Subject: Re: Re: Routing issue with atalkd
From: Patrik Schindler (poc@pocnet.net)
Date: Fri Jun 02 2000 - 18:03:38 EDT
At 13:08 Uhr +0000 02.06.2000, Konstantin Reznitsky wrote:
>> I know the term "primary interface" only with MarsNWE. Could you explain this further?
>The first interface you define becomes the primary one. Afpd by default will bind to the first zone on this interface unless
>forced othewise in the startup of the afpd itself (something like server_name@zone_name).
Okay. But is that important if I configure all interfaces as seeding and allow routing?
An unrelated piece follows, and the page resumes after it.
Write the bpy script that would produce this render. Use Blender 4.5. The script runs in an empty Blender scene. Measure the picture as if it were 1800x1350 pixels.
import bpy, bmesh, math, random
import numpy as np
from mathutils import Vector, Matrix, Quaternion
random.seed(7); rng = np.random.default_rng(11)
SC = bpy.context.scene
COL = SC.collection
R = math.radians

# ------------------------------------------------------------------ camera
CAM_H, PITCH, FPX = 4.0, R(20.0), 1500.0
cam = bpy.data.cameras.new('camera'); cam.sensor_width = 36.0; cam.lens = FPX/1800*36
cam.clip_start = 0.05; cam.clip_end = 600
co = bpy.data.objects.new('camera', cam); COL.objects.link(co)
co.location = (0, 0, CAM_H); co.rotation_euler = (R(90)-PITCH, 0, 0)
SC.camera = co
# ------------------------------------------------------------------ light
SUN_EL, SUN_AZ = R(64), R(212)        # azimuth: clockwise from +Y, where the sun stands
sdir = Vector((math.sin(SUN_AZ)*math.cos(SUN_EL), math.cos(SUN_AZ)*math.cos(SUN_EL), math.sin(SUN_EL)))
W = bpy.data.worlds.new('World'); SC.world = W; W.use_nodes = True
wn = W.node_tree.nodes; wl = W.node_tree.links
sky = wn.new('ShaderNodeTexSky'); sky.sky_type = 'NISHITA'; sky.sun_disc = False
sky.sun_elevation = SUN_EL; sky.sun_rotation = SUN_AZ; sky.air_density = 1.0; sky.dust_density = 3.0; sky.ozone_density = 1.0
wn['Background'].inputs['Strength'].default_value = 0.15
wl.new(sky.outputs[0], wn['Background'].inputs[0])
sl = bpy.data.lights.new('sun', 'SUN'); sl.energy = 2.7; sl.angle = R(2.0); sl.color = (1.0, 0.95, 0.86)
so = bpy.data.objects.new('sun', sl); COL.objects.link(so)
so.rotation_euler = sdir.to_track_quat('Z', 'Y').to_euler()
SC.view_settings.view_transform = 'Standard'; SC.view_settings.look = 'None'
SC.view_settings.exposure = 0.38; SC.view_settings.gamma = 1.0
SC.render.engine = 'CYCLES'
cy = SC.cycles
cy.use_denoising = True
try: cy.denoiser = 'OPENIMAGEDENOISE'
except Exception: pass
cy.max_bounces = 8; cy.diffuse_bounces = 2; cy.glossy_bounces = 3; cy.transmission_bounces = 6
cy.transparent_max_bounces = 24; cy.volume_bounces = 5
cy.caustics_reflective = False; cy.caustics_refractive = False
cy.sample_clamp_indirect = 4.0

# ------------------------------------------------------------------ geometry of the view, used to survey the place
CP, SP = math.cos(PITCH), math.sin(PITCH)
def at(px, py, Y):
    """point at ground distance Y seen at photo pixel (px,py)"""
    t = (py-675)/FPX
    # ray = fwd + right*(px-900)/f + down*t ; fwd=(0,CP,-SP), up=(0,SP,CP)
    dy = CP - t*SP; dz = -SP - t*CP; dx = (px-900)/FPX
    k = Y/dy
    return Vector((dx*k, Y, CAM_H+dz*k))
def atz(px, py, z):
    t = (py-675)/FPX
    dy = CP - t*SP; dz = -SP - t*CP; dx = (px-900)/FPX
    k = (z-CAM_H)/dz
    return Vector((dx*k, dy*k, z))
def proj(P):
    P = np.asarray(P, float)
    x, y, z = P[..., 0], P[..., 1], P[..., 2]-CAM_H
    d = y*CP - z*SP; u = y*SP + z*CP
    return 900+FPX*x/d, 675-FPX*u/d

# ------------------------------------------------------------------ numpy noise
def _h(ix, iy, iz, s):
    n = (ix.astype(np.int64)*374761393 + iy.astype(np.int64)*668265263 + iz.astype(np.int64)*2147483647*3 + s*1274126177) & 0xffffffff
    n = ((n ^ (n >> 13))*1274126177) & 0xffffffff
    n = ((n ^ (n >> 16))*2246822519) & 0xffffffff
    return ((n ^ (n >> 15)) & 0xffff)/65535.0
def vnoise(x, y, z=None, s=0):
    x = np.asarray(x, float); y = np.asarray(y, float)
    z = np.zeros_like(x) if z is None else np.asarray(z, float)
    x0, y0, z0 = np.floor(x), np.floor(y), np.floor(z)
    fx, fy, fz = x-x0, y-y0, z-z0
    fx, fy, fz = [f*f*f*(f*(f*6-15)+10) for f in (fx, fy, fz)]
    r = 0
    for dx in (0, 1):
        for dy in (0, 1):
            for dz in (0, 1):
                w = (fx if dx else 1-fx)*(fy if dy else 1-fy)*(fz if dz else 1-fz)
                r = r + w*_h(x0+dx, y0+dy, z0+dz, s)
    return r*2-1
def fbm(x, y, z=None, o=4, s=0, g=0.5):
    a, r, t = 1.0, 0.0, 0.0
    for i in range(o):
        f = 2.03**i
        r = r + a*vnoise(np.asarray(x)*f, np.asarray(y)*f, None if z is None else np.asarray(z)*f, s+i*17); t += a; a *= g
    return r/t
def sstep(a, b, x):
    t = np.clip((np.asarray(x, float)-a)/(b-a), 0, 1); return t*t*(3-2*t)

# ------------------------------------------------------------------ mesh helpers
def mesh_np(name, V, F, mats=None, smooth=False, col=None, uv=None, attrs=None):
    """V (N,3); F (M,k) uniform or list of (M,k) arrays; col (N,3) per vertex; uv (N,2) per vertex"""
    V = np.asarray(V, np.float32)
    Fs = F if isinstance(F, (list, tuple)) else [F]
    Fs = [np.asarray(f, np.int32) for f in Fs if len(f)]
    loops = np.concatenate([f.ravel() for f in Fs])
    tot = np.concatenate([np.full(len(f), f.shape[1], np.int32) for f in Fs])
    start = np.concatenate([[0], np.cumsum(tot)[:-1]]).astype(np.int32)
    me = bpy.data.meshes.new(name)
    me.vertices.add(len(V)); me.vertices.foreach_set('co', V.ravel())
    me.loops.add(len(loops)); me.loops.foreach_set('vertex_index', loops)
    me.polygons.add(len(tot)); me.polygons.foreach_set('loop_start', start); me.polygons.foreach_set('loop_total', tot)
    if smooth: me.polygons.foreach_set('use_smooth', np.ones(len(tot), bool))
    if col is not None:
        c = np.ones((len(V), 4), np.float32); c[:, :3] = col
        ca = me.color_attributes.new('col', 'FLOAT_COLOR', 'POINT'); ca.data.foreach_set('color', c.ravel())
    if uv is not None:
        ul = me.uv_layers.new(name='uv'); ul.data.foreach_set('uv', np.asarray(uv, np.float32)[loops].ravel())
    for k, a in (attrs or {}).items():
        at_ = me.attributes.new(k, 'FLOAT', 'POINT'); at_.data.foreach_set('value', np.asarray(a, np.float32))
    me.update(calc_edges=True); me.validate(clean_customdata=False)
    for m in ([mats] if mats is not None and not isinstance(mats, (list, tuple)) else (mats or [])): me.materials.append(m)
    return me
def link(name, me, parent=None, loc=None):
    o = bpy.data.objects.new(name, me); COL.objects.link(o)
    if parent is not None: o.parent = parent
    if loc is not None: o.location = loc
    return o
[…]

eth0 -seed -phase 2 -net 40-49 -addr 41.1 -zone "PoC-Net"
eth1 -seed -phase 2 -net 50-59 -addr 51.1 -zone "PoC-Net"
tap1 -seed -phase 2 -net 5 -addr 5.2 -zone "PoC-Net"
>> > > asun recomended to upgrade to the latest by then kernel, but that did not help.
>> He wrote that to me, too.
>But with me it was RH-6.1 and I think kernel 2.2.12 :) awhile ago...
I used Kernel 2.0.33 this time. :-)
>If you really can deal with the code of atalkd (I'm not good enough, sorry) I can give you couple more tips:
>1. Could get it working not only when both primary interfaces were set for the link, but also with only one being on the link and
>another one on the external network (this might be the way to get it working in the longer chain);
Uhm. I'm thinking that it's not important where actually afpd binds to if one uses atalkd as a router.
In the example above, tap1 is the last device. But a nbplkup shows:
leela:AFPServer 5.2:130
QMS-Spool:LaserWriter 5.2:128
leela:netatalk 5.2:4
leela:Workstation 5.2:4
So it binds all to the last defined interfaces.
>2. I want to confirm what you said about routing, rtmp and zip are actually working the problem seems to be in the propagation
>of the nbp information;
I confirmed that with (t)ethereal. Listening to the link (tap) device shows the nbp-requests from the remote side. Listening to any other interface (eth0 or eth1) doesn't show up the nbp-requests. So it's quite clear that forwarding nbp requests won't actually happen with atalkd (as it should do).
>3. My experiment was not really clean - one of the boxes had different types (3Com PCI and ISA NE2000) of the network
>adapters and that seemed to affect the situation as well ( in the mater of swapping the network interfaces it was giving
>different results).
Let me citate from README.ASUN:
>problems with appletalk:
> certain ethernet card/drivers don't deal well with the fact
> that appletalk aggressively uses hardware multicast. here are
> a few ones that may cause problems:
> ne2000 clones
> 3Com501 cards (maybe others)
> intel etherexpress/pro
> set multicast_filter_limit=3 in linux if you're having
> problems with this card. to do that, add the following
> line to /etc/conf.modules:
> options eepro100 multicast_filter_limit=3
>(that's why I'm interested in the solution).
Quite clear :-)
>I hope this will give you something...
Not to much but may thanks for your explanations!
>I'm also still interesed in the information on the appletalk routing. I asked this question before and got contrary answers.
>It has to do with redundant routing and equal cost multipath, is it doable with appletalk? Any Ideas?
I didn't test it but as stated in my answer to your question a time ago, I think it should work.